> _WHAT IS BEING ASKED_
Word for word, retype every entry in the listing.
═══ EXERCISE INPUT ═══
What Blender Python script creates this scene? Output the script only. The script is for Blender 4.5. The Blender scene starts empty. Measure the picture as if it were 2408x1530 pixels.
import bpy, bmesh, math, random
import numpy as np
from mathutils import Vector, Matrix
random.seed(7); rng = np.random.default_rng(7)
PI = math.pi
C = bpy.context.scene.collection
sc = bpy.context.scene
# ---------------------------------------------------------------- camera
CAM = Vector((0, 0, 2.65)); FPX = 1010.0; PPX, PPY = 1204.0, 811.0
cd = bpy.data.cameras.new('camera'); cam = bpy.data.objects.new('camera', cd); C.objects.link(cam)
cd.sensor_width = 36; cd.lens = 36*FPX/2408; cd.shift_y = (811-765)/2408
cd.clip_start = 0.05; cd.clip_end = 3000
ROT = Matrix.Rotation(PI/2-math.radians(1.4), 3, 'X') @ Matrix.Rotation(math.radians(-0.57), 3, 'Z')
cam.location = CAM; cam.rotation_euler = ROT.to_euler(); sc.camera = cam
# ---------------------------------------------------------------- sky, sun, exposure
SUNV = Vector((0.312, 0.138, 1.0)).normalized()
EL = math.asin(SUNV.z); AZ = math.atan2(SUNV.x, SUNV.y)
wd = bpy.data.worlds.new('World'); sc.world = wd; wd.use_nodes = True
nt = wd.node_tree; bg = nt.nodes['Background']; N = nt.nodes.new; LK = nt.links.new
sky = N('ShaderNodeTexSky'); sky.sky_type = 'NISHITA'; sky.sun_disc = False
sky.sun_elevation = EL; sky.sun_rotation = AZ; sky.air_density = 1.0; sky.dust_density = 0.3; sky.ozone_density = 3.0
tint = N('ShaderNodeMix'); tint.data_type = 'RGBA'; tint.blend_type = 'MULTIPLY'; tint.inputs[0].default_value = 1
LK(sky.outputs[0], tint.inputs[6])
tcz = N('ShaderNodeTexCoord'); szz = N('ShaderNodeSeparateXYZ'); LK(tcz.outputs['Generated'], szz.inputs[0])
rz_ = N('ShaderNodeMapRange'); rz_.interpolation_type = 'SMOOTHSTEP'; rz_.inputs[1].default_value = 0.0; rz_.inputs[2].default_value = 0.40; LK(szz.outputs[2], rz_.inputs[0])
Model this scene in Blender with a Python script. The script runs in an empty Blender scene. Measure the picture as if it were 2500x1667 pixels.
═══
> _OUTPUT_
What Blender Python script creates this scene? Output the script only. The script is for Blender 4.5. The Blender scene starts empty. Measure the picture as if it were 2408x1530 pixels.
import bpy, bmesh, math, random
import numpy as np
from mathutils import Vector, Matrix
random.seed(7); rng = np.random.default_rng(7)
PI = math.pi
C = bpy.context.scene.collection
sc = bpy.context.scene
# ---------------------------------------------------------------- camera
CAM = Vector((0, 0, 2.65)); FPX = 1010.0; PPX, PPY = 1204.0, 811.0
cd = bpy.data.cameras.new('camera'); cam = bpy.data.objects.new('camera', cd); C.objects.link(cam)
cd.sensor_width = 36; cd.lens = 36*FPX/2408; cd.shift_y = (811-765)/2408
cd.clip_start = 0.05; cd.clip_end = 3000
ROT = Matrix.Rotation(PI/2-math.radians(1.4), 3, 'X') @ Matrix.Rotation(math.radians(-0.57), 3, 'Z')
cam.location = CAM; cam.rotation_euler = ROT.to_euler(); sc.camera = cam
# ---------------------------------------------------------------- sky, sun, exposure
SUNV = Vector((0.312, 0.138, 1.0)).normalized()
EL = math.asin(SUNV.z); AZ = math.atan2(SUNV.x, SUNV.y)
wd = bpy.data.worlds.new('World'); sc.world = wd; wd.use_nodes = True
nt = wd.node_tree; bg = nt.nodes['Background']; N = nt.nodes.new; LK = nt.links.new
sky = N('ShaderNodeTexSky'); sky.sky_type = 'NISHITA'; sky.sun_disc = False
sky.sun_elevation = EL; sky.sun_rotation = AZ; sky.air_density = 1.0; sky.dust_density = 0.3; sky.ozone_density = 3.0
tint = N('ShaderNodeMix'); tint.data_type = 'RGBA'; tint.blend_type = 'MULTIPLY'; tint.inputs[0].default_value = 1
LK(sky.outputs[0], tint.inputs[6])
tcz = N('ShaderNodeTexCoord'); szz = N('ShaderNodeSeparateXYZ'); LK(tcz.outputs['Generated'], szz.inputs[0])
rz_ = N('ShaderNodeMapRange'); rz_.interpolation_type = 'SMOOTHSTEP'; rz_.inputs[1].default_value = 0.0; rz_.inputs[2].default_value = 0.40; LK(szz.outputs[2], rz_.inputs[0])
Model this scene in Blender with a Python script. The script runs in an empty Blender scene. Measure the picture as if it were 2500x1667 pixels.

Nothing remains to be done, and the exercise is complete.